Here you can note a few things:

  1. The search was conducted on September 15, but the bulk of the articles came out several months ago. This means these articles have been circulating for a while with little else competing with it. This is a good start.
  2. Much of this is talking about the comic series, but there’s little talk of what that means for the series. That means there’s potential for you to cover this angle. You’d want to do a follow up search to confirm, but it looks like a potential lead so far.
  3. These articles are all about comments that the comic book and TV series creator, Robert Kirkman, made from San Diego Comic Con. This is the perfect resource to grab quotes and further research what the creator said (as long as you remember to link back to the article you found the quote in).
  4. These articles are news-based rather than opinion-focused. This again shows that there’s an angle to take that could easily compete with these other sources.

All of these things point to this being a good topic to pitch.

Method 2: Related Google searches

Another tactic you can use is the “Searches related to…” section at the bottom of your Google search page. This shows you other things related to the topic you searched that a lot of other people have Googled.

Let’s say you’re interested in writing about Enid from The Walking Dead. You type in “The Walking Dead enid” in Google, and at the bottom, you see these related searches:

Walking dead enid

There’s clear interest in Enid and Carl, so that gives you one angle to explore. But “enid walking dead spy” is a curious search, so follow that thread and see where it leads.

Clicking into the “enid walking dead spy” search query, and the related searches at the bottom of that page bring up some more interesting topics to explore:

Walking dead enid spy

Here you’ll find even more angles to take with Enid, including any proof that Enid is Negan’s daughter and what it might mean for the show, or taking a different approach and discussing fan theories about who Negan’s spy is. Repeat method 1 to check what the competition has written about this topic and go from there.
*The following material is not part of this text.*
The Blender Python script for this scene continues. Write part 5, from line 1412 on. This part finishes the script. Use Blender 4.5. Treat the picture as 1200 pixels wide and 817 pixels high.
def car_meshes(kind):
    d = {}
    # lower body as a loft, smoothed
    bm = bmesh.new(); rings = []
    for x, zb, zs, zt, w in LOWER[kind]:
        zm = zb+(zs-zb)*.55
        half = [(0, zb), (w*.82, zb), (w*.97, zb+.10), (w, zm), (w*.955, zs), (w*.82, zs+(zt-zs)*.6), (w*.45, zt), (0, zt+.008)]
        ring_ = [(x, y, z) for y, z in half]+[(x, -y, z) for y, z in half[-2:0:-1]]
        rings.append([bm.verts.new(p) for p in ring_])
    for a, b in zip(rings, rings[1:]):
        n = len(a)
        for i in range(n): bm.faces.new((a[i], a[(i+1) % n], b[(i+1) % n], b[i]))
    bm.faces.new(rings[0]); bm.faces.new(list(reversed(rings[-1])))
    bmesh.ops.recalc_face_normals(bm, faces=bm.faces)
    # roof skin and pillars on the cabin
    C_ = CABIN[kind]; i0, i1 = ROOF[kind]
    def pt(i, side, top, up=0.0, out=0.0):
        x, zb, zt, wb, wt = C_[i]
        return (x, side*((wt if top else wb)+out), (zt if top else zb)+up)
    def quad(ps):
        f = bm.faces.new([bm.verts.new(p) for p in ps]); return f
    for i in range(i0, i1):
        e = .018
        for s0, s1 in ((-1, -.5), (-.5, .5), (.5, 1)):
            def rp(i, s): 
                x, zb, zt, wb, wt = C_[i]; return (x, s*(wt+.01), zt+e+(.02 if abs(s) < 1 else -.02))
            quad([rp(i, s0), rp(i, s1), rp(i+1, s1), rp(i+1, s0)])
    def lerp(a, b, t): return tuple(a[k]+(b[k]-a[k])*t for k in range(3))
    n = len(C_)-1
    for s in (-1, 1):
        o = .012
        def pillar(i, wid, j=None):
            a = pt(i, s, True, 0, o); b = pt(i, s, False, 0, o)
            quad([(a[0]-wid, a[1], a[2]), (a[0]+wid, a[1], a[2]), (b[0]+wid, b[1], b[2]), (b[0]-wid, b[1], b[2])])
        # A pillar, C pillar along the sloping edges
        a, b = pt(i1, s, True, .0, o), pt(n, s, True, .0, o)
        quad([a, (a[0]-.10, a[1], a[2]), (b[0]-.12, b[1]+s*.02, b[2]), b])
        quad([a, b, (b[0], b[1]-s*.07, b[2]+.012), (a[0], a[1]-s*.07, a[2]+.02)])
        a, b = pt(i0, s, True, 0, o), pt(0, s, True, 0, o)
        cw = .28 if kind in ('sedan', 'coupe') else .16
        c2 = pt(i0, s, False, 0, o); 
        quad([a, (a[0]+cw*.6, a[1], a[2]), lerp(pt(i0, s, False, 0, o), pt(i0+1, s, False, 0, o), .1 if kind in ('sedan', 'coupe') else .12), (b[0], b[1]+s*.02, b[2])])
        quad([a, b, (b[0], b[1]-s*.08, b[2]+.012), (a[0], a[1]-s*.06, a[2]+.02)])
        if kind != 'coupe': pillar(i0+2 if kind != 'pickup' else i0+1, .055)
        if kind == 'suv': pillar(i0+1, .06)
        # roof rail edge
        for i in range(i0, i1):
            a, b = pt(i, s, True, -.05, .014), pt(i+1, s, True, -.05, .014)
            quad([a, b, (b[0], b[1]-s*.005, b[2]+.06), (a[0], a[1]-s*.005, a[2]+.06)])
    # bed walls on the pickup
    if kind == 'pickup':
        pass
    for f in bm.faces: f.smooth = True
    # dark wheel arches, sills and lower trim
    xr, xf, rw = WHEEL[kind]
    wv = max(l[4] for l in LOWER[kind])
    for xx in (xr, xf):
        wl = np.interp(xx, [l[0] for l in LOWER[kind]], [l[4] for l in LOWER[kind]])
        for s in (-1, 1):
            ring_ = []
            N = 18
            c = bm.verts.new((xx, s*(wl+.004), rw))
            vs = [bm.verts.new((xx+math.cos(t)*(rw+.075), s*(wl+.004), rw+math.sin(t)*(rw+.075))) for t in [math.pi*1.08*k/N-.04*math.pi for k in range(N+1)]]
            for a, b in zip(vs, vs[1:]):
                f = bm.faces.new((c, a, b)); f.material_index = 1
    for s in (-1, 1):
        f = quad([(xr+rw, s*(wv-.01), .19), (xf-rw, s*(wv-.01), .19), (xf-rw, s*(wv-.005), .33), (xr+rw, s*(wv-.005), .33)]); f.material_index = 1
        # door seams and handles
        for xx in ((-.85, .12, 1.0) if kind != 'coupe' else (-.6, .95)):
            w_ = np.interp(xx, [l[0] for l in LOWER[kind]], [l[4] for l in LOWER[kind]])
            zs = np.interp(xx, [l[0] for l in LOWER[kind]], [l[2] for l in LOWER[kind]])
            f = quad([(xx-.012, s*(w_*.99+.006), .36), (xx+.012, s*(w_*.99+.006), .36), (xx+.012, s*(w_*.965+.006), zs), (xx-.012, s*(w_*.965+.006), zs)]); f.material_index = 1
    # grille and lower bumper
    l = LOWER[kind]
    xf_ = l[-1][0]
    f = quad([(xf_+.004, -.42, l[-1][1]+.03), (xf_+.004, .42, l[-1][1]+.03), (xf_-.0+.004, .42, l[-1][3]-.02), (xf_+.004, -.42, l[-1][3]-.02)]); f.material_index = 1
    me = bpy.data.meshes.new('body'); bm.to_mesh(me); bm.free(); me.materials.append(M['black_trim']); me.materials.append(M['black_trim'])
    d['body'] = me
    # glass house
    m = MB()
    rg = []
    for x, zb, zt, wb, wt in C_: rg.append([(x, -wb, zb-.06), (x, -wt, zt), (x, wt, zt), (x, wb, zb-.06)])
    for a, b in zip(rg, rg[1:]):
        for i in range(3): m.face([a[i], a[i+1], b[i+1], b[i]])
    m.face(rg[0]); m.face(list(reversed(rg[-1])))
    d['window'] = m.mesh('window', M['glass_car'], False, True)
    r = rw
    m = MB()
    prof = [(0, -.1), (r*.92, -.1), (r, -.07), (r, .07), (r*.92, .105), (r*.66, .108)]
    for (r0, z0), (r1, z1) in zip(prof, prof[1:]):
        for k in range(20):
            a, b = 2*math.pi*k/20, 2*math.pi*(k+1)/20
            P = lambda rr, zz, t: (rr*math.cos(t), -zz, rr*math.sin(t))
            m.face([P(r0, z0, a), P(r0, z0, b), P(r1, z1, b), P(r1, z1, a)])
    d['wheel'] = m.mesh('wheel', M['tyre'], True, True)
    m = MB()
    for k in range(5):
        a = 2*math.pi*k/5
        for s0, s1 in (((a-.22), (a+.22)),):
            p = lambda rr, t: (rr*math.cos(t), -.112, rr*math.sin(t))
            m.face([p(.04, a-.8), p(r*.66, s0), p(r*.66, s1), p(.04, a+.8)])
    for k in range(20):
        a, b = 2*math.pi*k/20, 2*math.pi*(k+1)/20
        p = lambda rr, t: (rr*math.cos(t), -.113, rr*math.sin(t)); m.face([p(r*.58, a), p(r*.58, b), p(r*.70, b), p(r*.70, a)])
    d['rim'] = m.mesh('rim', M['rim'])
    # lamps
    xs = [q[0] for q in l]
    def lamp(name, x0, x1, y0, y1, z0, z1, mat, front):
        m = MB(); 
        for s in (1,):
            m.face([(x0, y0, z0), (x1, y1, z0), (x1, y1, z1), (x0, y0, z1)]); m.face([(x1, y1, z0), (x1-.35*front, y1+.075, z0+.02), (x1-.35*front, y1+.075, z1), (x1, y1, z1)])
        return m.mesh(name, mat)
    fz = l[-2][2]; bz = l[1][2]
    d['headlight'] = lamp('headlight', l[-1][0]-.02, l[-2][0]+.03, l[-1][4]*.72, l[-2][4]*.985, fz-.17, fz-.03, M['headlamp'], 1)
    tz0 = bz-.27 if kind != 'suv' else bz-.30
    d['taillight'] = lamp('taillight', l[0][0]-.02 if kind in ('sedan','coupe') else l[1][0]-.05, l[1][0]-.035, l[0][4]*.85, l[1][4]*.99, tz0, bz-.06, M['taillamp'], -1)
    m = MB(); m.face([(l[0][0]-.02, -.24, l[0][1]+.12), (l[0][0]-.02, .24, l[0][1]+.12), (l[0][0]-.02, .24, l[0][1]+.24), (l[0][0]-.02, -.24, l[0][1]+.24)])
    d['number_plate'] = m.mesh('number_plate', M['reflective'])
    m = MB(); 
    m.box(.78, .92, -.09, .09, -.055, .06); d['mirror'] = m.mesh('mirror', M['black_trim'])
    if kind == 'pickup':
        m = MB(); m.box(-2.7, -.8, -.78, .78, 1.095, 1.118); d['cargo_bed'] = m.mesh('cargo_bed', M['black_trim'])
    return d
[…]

Method 3: Answer the public

No, we don’t mean you literally go out and answer the public! The website collects search queries from Google and Bing and separates them into the questions that people most frequently search for. Much of the results are more fact-based, like when does this thing air, where can I buy season 1, who plays this character, and so on. But you can also find some really interesting questions that can spark an idea or angle for your pitch.

Let’s say you’d like to write about the TV show Rick and Morty. Search the title, and see what you find.


This section may inspire you to discuss whether Rick and Morty can time travel.

ATP Which

Season 3 of the show had some new developments about Evil Morty, so you could use this as a jumping off point for exploring that angle.

ATP what

Right at the bottom of this query has a question “what Rick and Morty is really about.” This question implies that many people suspect that the show isn’t just about a grandfather and grandson adventuring through space and alternate worlds. So, how can you add your expertise to help people answer this question?

From this, you may consider researching further ideas about fan theories, a beginner’s guide to Rick and Morty, a more in-depth piece about what the show is actually exploring, or many others.

These questions are also great at assessing which characters are popular or interesting. If they weren’t interesting, no one would look them up! So consider why people are searching for these names and think about listicle ideas that may include these characters in some way. In this instance, you might consider “The Best Rick and Morty Characters Who Were Only in One Episode,” or “The Best Versions of Rick.”

Method 4: Discussions

It sounds fairly obvious, but if people are talking about a topic, that means it's probably interesting. If you find a lot of heated discussion on a topic, then there’s definitely something there you could use to take a side and pitch a topical idea with a strong point of view.

Reddit is a great resource for discovering weird fan theories, hot discussions, and interesting angles you can use as a jumping off point to create your own pitch.

It’s a bad idea to blatantly rip off another person’s idea, so don’t do that. Rather, take the topic or thread as a conversation starter. What’s making people angry about that topic and what can you say about it? Do you agree with the angry responses or is the anger an overreaction? Pick a side and consider how you’d convince people to join your side.